<<<<
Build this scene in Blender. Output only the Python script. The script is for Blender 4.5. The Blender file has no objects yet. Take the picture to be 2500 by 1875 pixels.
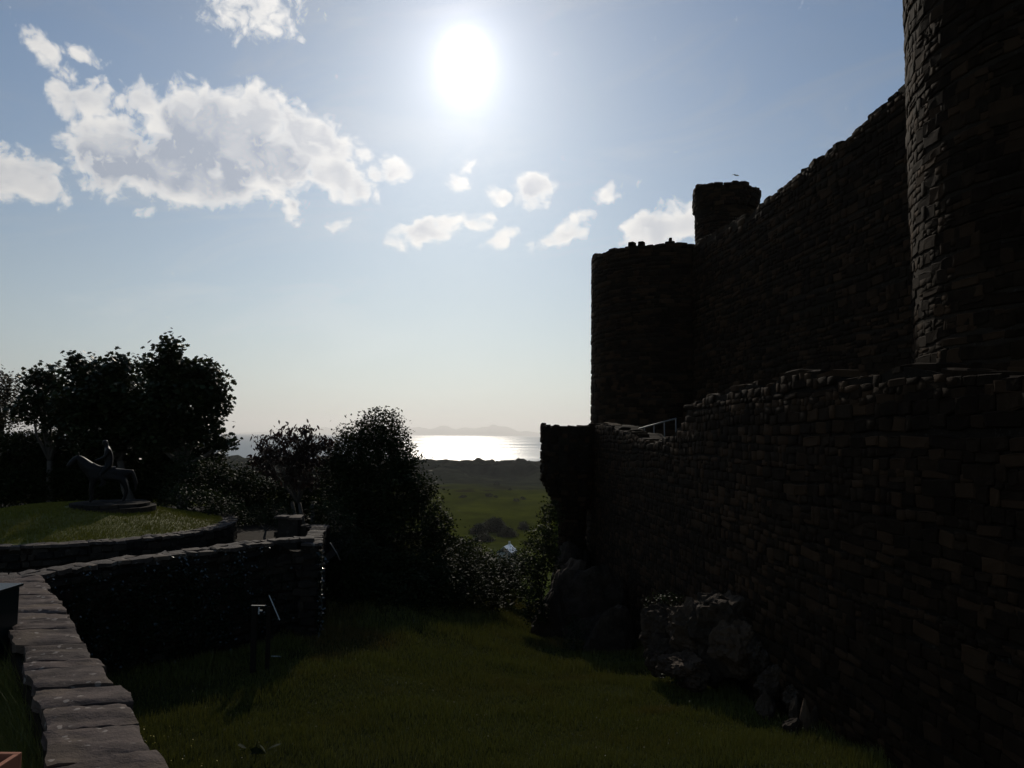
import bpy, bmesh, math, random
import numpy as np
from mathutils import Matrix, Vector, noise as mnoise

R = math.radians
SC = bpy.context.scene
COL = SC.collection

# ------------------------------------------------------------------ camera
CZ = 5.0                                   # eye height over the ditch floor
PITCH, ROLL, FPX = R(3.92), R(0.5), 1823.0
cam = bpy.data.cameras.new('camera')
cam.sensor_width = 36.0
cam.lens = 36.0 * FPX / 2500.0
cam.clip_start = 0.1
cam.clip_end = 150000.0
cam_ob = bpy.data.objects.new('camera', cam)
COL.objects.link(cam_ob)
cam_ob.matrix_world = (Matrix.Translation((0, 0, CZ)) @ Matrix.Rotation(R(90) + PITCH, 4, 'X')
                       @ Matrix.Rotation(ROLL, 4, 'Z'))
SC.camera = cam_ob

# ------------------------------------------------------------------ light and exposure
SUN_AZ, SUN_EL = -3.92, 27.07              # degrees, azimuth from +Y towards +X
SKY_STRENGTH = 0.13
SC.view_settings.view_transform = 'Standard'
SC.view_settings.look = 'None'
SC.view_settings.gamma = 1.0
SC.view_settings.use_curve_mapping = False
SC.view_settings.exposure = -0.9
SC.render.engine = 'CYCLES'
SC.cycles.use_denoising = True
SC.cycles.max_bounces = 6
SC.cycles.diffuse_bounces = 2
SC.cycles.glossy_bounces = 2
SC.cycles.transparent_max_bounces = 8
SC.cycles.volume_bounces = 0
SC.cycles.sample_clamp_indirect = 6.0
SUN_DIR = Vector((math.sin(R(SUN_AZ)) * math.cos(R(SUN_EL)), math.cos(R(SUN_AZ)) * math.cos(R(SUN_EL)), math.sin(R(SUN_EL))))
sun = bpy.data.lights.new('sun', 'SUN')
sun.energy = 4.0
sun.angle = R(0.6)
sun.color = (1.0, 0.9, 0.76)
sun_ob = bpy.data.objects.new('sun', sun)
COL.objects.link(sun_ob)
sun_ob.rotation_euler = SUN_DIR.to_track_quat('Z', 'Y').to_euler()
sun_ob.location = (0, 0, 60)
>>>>
• Problem details:
Starting at the top of the listing above, please restate word for word each line up to and including the one that holds "SC.camera = cam_ob", omitting every image.

• Reply:
Build this scene in Blender. Output only the Python script. The script is for Blender 4.5. The Blender file has no objects yet. Take the picture to be 2500 by 1875 pixels.
import bpy, bmesh, math, random
import numpy as np
from mathutils import Matrix, Vector, noise as mnoise

R = math.radians
SC = bpy.context.scene
COL = SC.collection

# ------------------------------------------------------------------ camera
CZ = 5.0                                   # eye height over the ditch floor
PITCH, ROLL, FPX = R(3.92), R(0.5), 1823.0
cam = bpy.data.cameras.new('camera')
cam.sensor_width = 36.0
cam.lens = 36.0 * FPX / 2500.0
cam.clip_start = 0.1
cam.clip_end = 150000.0
cam_ob = bpy.data.objects.new('camera', cam)
COL.objects.link(cam_ob)
cam_ob.matrix_world = (Matrix.Translation((0, 0, CZ)) @ Matrix.Rotation(R(90) + PITCH, 4, 'X')
                       @ Matrix.Rotation(ROLL, 4, 'Z'))
SC.camera = cam_ob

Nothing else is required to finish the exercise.